Obviously, it is easier, quicker and less expensive to lay submarine cables closely alongside others on similar geographic routes, but such a strategy increases the systemic risk by creating single points of failure. Thus, countries with multiple submarine cables routed along different geographic routes are less likely to suffer major disruption to connectivity, while those with fewer connecting cables, placed in close proximity to each other, are more susceptible to multiple cable damages and associated outages. Recent incidents of damage to multiple cables at once indicate that ‘threat actors’ are exploiting the concentration of cables along similar routes to cause prolonged outages across big geographic areas.
Simultaneously, the concentration of submarine cables at a single cable landing station also increases the possibility that damage to, or close by, a landing site will have immediate impact on multiple cables because landing stations are multi-functional, providing power to cables and connecting them to terrestrial networks. Furthermore, the location of landing stations is often determined by proximity to and access to existing infrastructure or regulatory issues and not necessarily because they provide rather high protection from natural disasters or physical threats, such as spying or sabotage. A cluster of cables terminating at the same landing site is a prime target and as, the European Union Agency for Cybersecurity (ENISA) emphasises, “a co-ordinated attack against multiple subsea cables could have a major impact on global internet connectivity.”

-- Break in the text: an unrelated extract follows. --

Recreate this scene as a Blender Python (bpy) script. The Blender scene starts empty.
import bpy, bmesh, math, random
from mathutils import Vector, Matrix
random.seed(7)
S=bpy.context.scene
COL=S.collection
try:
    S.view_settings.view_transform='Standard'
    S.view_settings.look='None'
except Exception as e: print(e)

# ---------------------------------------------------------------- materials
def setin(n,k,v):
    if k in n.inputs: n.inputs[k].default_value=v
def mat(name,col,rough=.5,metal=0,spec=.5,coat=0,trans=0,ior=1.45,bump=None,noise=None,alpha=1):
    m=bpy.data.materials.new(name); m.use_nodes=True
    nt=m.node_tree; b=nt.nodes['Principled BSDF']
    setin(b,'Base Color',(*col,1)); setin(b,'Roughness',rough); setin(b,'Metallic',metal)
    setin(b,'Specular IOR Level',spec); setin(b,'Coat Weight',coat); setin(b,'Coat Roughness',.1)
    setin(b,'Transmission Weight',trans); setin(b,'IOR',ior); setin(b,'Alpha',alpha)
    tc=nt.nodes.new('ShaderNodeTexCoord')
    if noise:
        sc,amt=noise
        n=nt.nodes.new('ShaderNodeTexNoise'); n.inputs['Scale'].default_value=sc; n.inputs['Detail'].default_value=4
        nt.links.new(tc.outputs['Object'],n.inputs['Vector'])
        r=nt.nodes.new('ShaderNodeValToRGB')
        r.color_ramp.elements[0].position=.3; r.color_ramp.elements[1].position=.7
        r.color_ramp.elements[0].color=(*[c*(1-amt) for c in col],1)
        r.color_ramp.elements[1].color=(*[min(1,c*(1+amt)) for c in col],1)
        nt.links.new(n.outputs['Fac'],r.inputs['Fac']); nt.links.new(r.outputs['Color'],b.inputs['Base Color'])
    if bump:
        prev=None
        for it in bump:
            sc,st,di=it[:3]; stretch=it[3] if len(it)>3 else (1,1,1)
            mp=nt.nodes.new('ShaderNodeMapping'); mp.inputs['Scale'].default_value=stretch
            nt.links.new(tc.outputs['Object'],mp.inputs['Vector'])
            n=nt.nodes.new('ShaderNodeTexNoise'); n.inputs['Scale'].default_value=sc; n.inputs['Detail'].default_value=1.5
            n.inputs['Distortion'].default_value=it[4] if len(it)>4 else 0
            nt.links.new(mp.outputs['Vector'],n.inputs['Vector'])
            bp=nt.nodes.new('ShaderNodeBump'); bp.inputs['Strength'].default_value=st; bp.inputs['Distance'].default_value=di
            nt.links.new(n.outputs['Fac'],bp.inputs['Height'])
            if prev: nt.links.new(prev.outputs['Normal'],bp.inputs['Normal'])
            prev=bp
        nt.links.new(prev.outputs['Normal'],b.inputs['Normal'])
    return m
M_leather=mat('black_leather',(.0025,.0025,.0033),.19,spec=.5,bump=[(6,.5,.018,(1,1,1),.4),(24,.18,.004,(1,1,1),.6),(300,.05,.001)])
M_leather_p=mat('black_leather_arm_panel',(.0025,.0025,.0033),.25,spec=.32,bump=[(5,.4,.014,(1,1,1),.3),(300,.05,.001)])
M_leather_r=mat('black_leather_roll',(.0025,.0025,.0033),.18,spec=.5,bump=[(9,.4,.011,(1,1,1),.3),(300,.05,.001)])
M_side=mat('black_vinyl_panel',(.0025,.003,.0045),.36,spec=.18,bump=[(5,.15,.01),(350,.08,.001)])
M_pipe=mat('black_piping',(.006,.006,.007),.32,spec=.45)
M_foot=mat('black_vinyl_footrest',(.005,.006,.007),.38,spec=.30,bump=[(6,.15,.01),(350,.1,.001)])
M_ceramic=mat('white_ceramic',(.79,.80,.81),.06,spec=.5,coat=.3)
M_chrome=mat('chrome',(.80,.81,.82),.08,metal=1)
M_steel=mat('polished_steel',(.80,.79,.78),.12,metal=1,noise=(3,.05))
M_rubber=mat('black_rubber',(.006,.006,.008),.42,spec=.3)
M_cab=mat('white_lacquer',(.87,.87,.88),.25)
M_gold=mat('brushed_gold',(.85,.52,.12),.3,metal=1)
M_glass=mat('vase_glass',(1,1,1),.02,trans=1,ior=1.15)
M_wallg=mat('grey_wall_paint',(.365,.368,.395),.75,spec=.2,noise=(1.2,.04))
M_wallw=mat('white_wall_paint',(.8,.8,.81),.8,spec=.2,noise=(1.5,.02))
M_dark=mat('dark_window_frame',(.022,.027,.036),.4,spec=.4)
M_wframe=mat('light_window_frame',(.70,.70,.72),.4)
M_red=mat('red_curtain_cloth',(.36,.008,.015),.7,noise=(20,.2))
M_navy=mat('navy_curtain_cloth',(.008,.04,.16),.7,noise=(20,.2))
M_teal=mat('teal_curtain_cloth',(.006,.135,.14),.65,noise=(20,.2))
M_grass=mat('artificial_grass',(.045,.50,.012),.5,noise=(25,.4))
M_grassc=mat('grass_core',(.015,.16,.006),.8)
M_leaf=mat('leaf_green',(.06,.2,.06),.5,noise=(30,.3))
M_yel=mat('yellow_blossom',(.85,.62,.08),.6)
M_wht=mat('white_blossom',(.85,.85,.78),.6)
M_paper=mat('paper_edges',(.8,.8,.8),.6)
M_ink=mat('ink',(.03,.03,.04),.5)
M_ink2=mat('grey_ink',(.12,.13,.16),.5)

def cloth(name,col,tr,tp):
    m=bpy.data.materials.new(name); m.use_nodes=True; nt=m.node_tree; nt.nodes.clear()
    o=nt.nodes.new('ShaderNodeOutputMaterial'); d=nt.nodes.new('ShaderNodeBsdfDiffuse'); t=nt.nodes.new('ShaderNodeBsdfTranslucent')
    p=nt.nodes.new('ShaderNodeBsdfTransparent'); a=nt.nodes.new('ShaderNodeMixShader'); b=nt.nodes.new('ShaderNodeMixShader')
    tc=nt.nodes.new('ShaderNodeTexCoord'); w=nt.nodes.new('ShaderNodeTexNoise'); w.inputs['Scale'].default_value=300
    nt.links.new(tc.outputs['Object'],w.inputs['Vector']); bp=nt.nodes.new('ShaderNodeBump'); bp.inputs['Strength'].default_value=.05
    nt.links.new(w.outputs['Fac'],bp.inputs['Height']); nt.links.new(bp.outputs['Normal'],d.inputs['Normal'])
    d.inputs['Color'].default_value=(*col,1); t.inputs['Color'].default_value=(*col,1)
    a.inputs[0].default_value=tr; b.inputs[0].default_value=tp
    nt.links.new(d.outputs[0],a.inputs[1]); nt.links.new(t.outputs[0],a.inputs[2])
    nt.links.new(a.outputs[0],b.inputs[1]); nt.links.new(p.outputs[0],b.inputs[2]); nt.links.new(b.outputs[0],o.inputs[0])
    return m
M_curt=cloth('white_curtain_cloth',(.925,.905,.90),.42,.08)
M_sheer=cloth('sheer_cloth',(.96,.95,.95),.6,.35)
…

The problem is very real and very pressing and the sabotage of subsea cables could bring huge swathes of the global economy to a standstill. That’s bad enough, but matters are further exacerbated by the regulatory walls that some countries, for political, ideological, and economic reasons, are constructing as they use stifling bureaucracy to make the issuance of permits for the ships to use or cross territorial water to repair damaged cables more and more complex, expensive and time consuming. The net result is that deliberate obfuscation and delaying tactics ensure outages last for longer than they otherwise would.
All in all, the entire shebang is a mess that will require immediate international co-operation and policing if it is ever to be even partially resolved – and that seems unlikely to happen until a global incident concentrates minds and forces the development of a new strategy but, by then, it might be too late. What a farce.